> **Supplied material**:

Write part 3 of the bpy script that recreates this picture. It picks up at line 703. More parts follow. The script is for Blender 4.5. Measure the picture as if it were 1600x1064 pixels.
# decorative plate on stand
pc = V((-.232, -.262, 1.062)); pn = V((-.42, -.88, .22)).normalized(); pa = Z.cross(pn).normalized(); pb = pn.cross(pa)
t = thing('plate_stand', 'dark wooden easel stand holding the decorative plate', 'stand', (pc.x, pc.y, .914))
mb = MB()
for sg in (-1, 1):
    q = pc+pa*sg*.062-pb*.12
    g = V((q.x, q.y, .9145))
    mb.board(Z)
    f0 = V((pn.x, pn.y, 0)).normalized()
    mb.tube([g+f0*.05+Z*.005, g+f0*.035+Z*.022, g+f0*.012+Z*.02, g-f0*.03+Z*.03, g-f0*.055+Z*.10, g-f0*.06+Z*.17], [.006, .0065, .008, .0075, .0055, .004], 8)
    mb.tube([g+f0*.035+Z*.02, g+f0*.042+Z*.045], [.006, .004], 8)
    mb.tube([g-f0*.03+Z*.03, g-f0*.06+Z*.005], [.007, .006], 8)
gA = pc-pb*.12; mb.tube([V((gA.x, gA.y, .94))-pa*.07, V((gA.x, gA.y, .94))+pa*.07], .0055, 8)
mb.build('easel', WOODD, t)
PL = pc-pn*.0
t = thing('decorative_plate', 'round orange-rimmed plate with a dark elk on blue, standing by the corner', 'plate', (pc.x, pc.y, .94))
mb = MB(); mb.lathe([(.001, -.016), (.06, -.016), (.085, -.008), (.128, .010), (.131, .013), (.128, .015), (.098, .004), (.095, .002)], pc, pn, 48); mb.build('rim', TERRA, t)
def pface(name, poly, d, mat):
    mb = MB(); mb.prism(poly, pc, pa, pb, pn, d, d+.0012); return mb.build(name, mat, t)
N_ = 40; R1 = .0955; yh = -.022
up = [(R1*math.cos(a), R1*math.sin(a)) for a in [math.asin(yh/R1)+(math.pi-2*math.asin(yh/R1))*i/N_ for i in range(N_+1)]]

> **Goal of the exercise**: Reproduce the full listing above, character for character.

> **Complete answer**:
Write part 3 of the bpy script that recreates this picture. It picks up at line 703. More parts follow. The script is for Blender 4.5. Measure the picture as if it were 1600x1064 pixels.
# decorative plate on stand
pc = V((-.232, -.262, 1.062)); pn = V((-.42, -.88, .22)).normalized(); pa = Z.cross(pn).normalized(); pb = pn.cross(pa)
t = thing('plate_stand', 'dark wooden easel stand holding the decorative plate', 'stand', (pc.x, pc.y, .914))
mb = MB()
for sg in (-1, 1):
    q = pc+pa*sg*.062-pb*.12
    g = V((q.x, q.y, .9145))
    mb.board(Z)
    f0 = V((pn.x, pn.y, 0)).normalized()
    mb.tube([g+f0*.05+Z*.005, g+f0*.035+Z*.022, g+f0*.012+Z*.02, g-f0*.03+Z*.03, g-f0*.055+Z*.10, g-f0*.06+Z*.17], [.006, .0065, .008, .0075, .0055, .004], 8)
    mb.tube([g+f0*.035+Z*.02, g+f0*.042+Z*.045], [.006, .004], 8)
    mb.tube([g-f0*.03+Z*.03, g-f0*.06+Z*.005], [.007, .006], 8)
gA = pc-pb*.12; mb.tube([V((gA.x, gA.y, .94))-pa*.07, V((gA.x, gA.y, .94))+pa*.07], .0055, 8)
mb.build('easel', WOODD, t)
PL = pc-pn*.0
t = thing('decorative_plate', 'round orange-rimmed plate with a dark elk on blue, standing by the corner', 'plate', (pc.x, pc.y, .94))
mb = MB(); mb.lathe([(.001, -.016), (.06, -.016), (.085, -.008), (.128, .010), (.131, .013), (.128, .015), (.098, .004), (.095, .002)], pc, pn, 48); mb.build('rim', TERRA, t)
def pface(name, poly, d, mat):
    mb = MB(); mb.prism(poly, pc, pa, pb, pn, d, d+.0012); return mb.build(name, mat, t)
N_ = 40; R1 = .0955; yh = -.022
up = [(R1*math.cos(a), R1*math.sin(a)) for a in [math.asin(yh/R1)+(math.pi-2*math.asin(yh/R1))*i/N_ for i in range(N_+1)]]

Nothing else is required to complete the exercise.